Friday, March 17, 2006

WaPo - just can't let good news go without criticism

Fighting Smarter In Iraq
By David Ignatius, WaPo Op-Ed



What is it with American media that they cannot report good news without dashing the effect of it all?

Such is the case with armchair, self-perceived military expert, David Ignatius. He details improvements in military strategy in Iraq that is working. But can't seem to do so without slamming that it should have been that way from the onset. All in the first two paragraphs...

BAGHDAD -- Three years on, the U.S. military is finally becoming adept at fighting a counterinsurgency war in Iraq. Sadly, these are precisely the skills that should have been mastered before America launched its invasion in March 2003. It may prove one of the costliest lessons in the history of modern warfare.

I had a chance to see the new counterinsurgency doctrine in practice here this week. U.S. troops are handing off to the Iraqi army a growing share of the security burden. As the Iraqis step up, the Americans are stepping back into a training and advisory role. This is the way it should have happened from the beginning.



The plan... as Iraqis step up to defend their own new country, America steps down. And that plan is working, according to Ignatius. Yet not once, but twice, Ignatius took the plan's success, and did a "tsk tsk". What horse manure.

One must wonder what planet from which Ignatius hails? Have we ever had a perfect campaign in the history of war? Were not mistakes made, and accommodated for in every instance?

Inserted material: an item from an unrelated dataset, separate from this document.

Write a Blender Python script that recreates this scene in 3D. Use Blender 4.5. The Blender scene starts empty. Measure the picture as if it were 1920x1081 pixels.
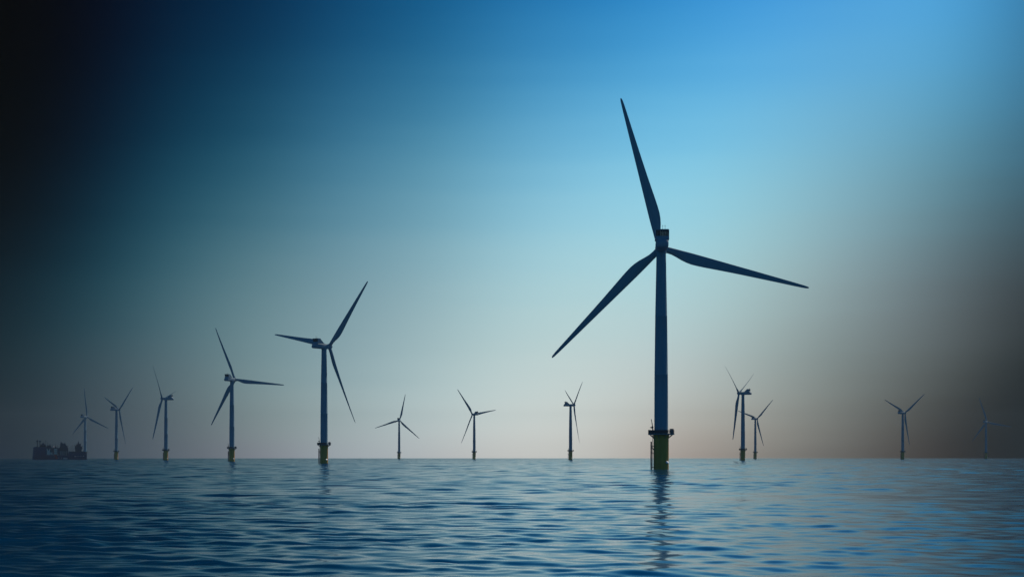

I counter his utter nonsense with my own views as another armchair military "expert". Effective military strategy is not coming in with the perfect plan from the beginning (as if one could truly exist), but evolving as the plan put into action morphs and responses from the enemy alter. And in this, the coalition and Iraqi troops have adapted with stellar performance at every turn.

Where is the credit for that? I'll be holding my breath. Even were editorialists to give such credit, they would no doubt slam them for being slow learners.